My goals as a tiny human were building my skills up to Franklin's level (you can tell I was pretty competitive). I spent time combing the hair of my collection of Barbies. I counted how many stories on my teacher's bookshelf I had successfully completed. I avoided rainbow puddles on the pavement because I was afraid my skin would turn into the colors of the rainbow. 

I was never aware of how it relaxed my parents' minds when I spent time reading instead of playing in the streets. I never paid attention to the work it took my father to provide me with the lunches I took to school. I didn't think twice about how incredibly difficult it was for my mother to carry four different children in her body for 9 months. I didn't think how many nights my mother lay awake at night, awakened by her racing brain telling her to get up to check if we were simply breathing. I never thought of how often my parents brought us back to the straight line we tried to deviate from countless times. No child thinks about this stuff.

Yet while my sister bought tutu's and squealed in preparation and excitement for our first niece, I let my fears get the best of me. All the things I did not realize as a child were all coming to me as an adult. I know that she was not my child, but she would be my family. This small human was not immune to my concerns. 

On June 8th, I held Zaida in my arms for the first time and my niece- my niece!- looked straight into my eyes. I have tried over and over again to explain how I felt in that moment, but all I can describe is I kept thinking, "I would literally do anything for you." Tears formed in my eyes uncontrollably as I realized that what this small human just did to me could never be undone. 

Later that night, my best friend asked me how it felt and my only response was, "I understand when people say they would take a bullet for someone."
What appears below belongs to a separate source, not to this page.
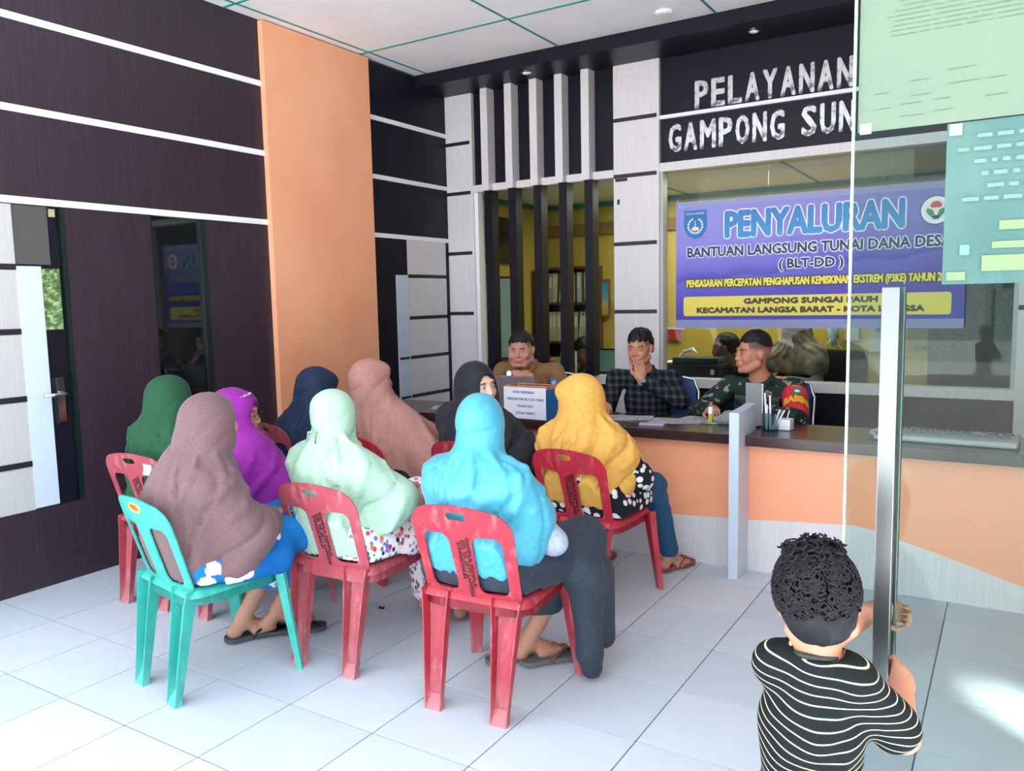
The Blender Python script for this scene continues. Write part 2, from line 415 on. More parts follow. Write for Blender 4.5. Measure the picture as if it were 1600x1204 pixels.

I have held this little one so many times. When I am away from her, I notice that my worries and concerns gnaw at me and try to make it to the front of my mind. However, when she is in my arms, when she locks eyes with mine, when I listen to her quick-paced breathing while she sleeps on my chest, I am stunned by the lightness of my big fears. They lift on their own, and I have realized that this is why many people do have kids, despite their fear. Those concerns and worries never go away, but this life, this small human, brings more to life than those fears and concerns could ever take away. They dream of helping this small human build up her skills like Franklin's, step by step. They imagine her small feet running around a house, a ponytail bouncing up and down, or short hair in her face. Maybe her tutu's will sparkle when she twirls. Maybe she'll prefer apple juice to orange. Maybe she'll be a perfectionist and color inside the lines.

Zaida has reminded me of the innocence of childhood, and all my fears mean nothing compared to the excitement of experiencing these moments with her, inshAllah.